Ces divagations un poil foutraques n'empêchent pas l'album d'être pleinement réussi : l'alchimie entre ces quatre légendes du prog se ressent non seulement dans leurs compositions travaillées, mais aussi dans leurs jams totalement débridés et libérés de tout carcan. N'étais-ce pas à ça qu'était voué ce projet, finalement ? Depuis lors, mis à part quelques concerts enregistrés à la fin des années 2000 et sortis sur le label de Mike Portnoy, Ytsejam Records, ou encore quelques amusements chez Dream Theater, avec notamment le début d'« Acid Rain » joué lors du légendaire Live Scenes from New York (2000), dans lequel John Myung reprend avec sa basse six-cordes les fulgurantes parties de Chapman stick de Tony Levin, Liquid Tension Experiment a été mis entre parenthèses pendant de longues années.
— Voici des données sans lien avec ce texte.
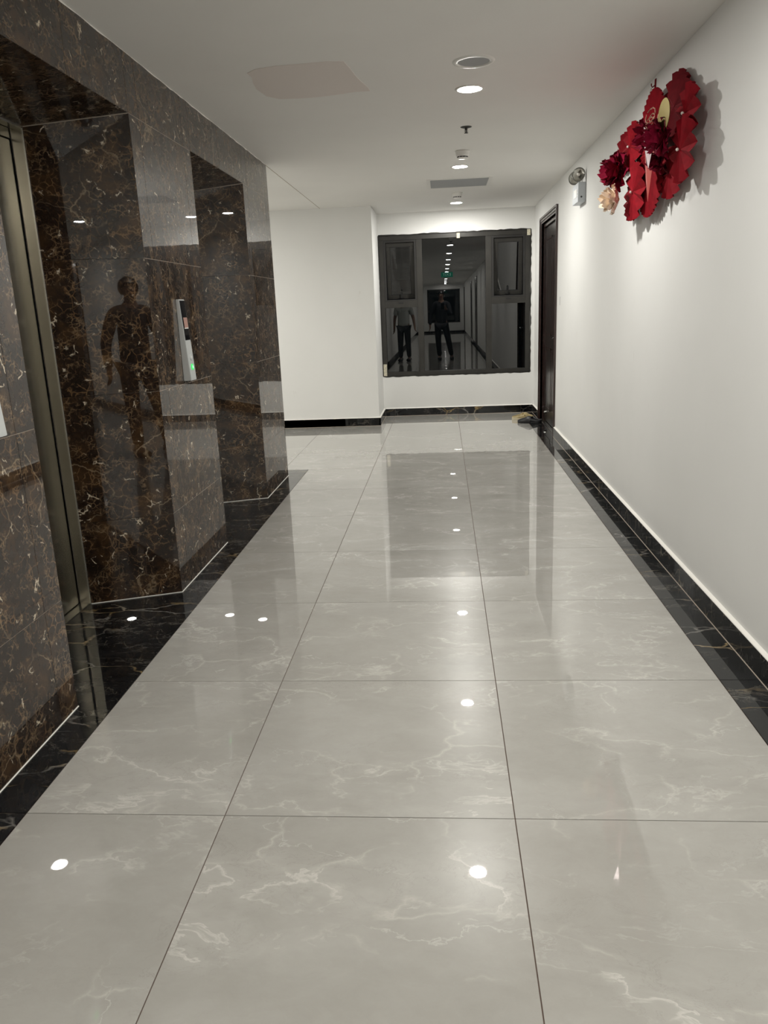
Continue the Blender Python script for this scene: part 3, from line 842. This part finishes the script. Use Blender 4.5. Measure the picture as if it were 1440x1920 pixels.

Je gage que le passage du temps n'aura en aucun cas affecté leur talent (clin d'oeil appuyé) et que la perspective de leurs retrouvailles a dû suffisamment les démanger pour qu'ils se réunissent à nouveau en 2020, enregistrent et annoncent un troisième opus prévu pour le printemps 2021. Espérons que les belles couleurs que ces quatre-là nous promettent parviendront à éclaircir un peu les temps sombres que nous traversons.